The music in Mario Tennis Aces make Toad’s voice sound positively seductive. It’s relentless. It’s not just upbeat, it’s like being trapped overnight in an early ‘90s discotheque, and force-fed hi-NRG game show theme tunes. The music loops and loops and loops, and, combined with the game’s overall difficulty, creates a real sweaty-palmed feeling of anxiety. The game’s best tunes are in fact saved for when you lose, with a slow jazz number offering a brief moment of respite.
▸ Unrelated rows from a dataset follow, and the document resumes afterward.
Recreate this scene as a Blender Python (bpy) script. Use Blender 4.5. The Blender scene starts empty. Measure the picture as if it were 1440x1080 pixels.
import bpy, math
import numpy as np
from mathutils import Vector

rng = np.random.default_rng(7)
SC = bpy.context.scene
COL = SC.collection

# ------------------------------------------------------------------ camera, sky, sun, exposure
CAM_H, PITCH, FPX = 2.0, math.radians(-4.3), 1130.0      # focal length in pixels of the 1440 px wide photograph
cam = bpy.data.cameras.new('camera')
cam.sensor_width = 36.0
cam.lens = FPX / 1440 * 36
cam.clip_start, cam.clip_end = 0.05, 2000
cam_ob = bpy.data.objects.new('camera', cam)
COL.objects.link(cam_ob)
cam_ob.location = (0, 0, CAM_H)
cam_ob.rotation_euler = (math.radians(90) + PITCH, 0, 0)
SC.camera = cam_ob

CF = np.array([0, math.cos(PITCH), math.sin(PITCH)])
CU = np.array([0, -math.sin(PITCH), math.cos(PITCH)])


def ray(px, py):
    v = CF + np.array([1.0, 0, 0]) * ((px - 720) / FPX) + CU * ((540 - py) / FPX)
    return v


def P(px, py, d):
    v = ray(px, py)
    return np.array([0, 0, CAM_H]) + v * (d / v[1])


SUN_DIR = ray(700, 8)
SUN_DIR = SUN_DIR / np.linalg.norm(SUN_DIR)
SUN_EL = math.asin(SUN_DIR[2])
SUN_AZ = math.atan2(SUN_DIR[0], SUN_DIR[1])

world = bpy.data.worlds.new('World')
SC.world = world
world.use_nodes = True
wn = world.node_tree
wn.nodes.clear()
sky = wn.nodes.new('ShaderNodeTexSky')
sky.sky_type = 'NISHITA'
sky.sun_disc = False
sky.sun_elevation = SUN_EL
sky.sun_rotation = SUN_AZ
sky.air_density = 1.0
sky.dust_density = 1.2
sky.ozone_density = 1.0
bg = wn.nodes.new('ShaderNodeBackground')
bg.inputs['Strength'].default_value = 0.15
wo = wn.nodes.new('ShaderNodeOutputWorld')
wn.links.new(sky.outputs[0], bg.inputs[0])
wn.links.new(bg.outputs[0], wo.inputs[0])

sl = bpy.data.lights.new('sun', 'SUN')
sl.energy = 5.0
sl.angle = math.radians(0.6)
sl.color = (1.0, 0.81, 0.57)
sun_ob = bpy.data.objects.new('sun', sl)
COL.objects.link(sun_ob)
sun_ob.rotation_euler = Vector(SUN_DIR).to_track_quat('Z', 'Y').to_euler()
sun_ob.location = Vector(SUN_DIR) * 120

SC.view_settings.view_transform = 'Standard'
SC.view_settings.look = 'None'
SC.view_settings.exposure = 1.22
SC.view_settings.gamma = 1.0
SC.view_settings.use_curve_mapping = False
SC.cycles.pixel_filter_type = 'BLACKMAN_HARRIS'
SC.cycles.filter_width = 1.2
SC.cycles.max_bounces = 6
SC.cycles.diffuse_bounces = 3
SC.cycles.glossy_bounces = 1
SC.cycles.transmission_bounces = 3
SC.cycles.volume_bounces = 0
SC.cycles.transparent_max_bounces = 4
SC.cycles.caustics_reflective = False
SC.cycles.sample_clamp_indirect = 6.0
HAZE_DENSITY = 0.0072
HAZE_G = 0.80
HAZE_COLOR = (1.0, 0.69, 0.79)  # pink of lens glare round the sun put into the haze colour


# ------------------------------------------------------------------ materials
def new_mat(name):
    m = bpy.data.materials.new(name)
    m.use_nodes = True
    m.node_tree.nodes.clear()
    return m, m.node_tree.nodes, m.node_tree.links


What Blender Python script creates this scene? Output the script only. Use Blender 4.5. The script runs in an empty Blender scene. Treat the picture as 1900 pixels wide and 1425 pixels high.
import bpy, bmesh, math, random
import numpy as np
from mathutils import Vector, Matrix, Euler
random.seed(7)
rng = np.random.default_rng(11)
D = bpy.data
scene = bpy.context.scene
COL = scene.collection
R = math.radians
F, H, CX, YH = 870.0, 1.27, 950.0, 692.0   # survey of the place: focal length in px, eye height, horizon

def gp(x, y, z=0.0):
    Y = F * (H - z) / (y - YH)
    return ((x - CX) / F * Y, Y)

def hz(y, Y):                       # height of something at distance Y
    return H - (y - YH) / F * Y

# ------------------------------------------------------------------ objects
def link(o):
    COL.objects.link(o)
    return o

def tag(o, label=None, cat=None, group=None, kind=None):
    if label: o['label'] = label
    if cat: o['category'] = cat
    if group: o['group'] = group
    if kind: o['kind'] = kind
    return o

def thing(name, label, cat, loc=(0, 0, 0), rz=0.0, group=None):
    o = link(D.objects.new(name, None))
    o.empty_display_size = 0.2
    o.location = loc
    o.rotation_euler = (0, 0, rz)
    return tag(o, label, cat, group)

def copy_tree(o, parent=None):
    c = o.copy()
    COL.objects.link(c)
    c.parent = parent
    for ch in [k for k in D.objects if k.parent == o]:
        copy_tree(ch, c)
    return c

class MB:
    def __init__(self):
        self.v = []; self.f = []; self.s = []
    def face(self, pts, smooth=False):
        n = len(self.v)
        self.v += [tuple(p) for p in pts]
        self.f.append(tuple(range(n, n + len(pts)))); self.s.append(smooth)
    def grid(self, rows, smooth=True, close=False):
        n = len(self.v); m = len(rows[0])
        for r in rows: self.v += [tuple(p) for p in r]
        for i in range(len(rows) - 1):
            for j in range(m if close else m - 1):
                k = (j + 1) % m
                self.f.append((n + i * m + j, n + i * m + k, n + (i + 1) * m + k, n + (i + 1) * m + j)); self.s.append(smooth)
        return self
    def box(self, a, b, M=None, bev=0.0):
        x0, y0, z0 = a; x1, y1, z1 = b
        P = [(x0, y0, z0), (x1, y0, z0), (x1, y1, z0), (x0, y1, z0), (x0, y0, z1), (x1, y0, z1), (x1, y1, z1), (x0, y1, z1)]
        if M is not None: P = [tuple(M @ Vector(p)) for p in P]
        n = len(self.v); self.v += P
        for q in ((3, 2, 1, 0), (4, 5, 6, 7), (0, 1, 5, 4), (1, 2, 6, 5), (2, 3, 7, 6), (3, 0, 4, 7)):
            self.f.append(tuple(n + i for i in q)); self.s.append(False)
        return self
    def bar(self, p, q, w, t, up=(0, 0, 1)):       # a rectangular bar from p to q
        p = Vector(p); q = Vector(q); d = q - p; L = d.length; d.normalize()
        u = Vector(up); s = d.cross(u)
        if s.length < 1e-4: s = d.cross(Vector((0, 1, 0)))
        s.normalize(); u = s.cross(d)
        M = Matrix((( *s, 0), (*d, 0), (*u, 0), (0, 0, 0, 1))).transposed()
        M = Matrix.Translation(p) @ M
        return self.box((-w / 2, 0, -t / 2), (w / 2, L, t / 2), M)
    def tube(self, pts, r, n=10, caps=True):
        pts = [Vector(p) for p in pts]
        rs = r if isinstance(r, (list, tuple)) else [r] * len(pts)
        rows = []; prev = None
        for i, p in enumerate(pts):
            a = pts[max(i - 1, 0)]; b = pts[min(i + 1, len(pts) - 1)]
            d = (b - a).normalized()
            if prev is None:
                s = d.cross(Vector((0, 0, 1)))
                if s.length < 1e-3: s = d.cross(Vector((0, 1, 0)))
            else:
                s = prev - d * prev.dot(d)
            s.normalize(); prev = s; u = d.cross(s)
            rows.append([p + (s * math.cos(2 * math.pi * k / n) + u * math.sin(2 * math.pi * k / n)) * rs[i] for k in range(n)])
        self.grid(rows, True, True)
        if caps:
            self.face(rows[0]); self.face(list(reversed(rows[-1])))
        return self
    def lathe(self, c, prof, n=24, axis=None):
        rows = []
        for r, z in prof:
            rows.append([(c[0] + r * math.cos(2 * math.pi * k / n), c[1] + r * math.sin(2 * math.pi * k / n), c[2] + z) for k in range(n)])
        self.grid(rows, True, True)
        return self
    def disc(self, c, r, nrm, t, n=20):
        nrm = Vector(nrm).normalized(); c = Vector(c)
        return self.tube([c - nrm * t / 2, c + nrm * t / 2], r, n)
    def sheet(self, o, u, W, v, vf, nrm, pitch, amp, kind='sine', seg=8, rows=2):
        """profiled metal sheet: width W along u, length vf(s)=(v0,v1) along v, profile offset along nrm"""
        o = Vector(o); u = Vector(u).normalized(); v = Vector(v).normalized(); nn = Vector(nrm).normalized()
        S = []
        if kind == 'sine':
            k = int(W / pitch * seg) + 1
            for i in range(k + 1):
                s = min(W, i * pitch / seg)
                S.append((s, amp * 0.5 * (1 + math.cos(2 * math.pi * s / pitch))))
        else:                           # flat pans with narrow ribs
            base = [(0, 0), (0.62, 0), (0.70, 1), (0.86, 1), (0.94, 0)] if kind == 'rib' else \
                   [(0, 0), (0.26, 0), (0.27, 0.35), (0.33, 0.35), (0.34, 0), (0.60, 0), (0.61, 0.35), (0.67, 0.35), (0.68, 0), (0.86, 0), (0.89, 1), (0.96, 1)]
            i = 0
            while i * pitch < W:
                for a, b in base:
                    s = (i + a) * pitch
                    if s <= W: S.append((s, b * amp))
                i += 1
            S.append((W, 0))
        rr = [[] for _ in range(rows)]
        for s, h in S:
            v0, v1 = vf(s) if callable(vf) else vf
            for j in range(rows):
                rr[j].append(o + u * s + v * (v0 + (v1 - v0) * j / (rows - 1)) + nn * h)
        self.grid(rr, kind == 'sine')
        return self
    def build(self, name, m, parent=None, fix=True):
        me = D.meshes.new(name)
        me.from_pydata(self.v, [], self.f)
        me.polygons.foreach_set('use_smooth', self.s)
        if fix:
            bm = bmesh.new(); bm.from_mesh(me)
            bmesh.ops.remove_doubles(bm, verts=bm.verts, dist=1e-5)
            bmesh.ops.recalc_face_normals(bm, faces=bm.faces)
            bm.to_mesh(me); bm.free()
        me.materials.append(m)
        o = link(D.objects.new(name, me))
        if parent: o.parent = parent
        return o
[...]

2. Slow restarts and unskippable cutscenes

In 2018 there can be no excuse for waiting the best part of a minute to restart a mini-game you’ve just lost. But that’s what happens in Mario Tennis Aces. If you fail one of the Adventure Mode missions – which can happen quickly and frequently – you are treated to Mario and Toad musing on their defeat before having to select and load the mission once again. The loading I can accept, but non-skippable dialogue scenes in the wake of every single failure are real mood killer.

Mario Tennis Aces

3. Lack of player statistics

Unlike other similar Nintendo games – Mario Kart 8 being the obvious example – Mario Tennis Aces does a terrible job of tracking progress. It would be really nice, for example, if the game simply recorded the number matches played, along with wins, losses, and the total numbers of successful trick shots. The complexity of the game means there are a wealth of things that could be measured, and it would nice to have a ongoing record of my abilities and achievements, even it would likely be a sobering read.

4. Boss timers

Mario Tennis Aces has a steep learning curve, which can be unforgiving as you get your head around the game’s moves and special shots. The addition of timers to boss fights feels unnecessarily cruel, upping the challenge not through gameplay but through an arbitrarily applied countdown that artificially ratchets the difficulty.

Mario Tennis Aces

5. A lack of single-player tournaments

With Adventure Mode being a relatively slender excursion, much of your time with Mario Tennis Aces will be spent playing multiplayer, or working through the single player tournaments. So why are there only three of them? The Mushroom, Flower, and Star cups escalate in difficulty, but aside from repeating each one with a different character, there’s nothing here to tempt the player back.

6. Online match-making

A perennial problem with Nintendo’s online games is the free-for-all nature of its online match-making. Mario Tennis Aces is a tougher game than most, and as rookie, being thrown in against a succession of players who have super high point totals, and who have mastered the intricacies of each character, is frustrating and disheartening.

Mario Tennis Aces

Despite these grumbles, Mario Tennis Aces is still thoroughly recommended. Adventure Mode can be unfairly tough at times, but in local and online multiplayer – and assuming you don’t mind replaying the same single player championship tournaments repeatedly – it offers a thrilling arcade sports experience.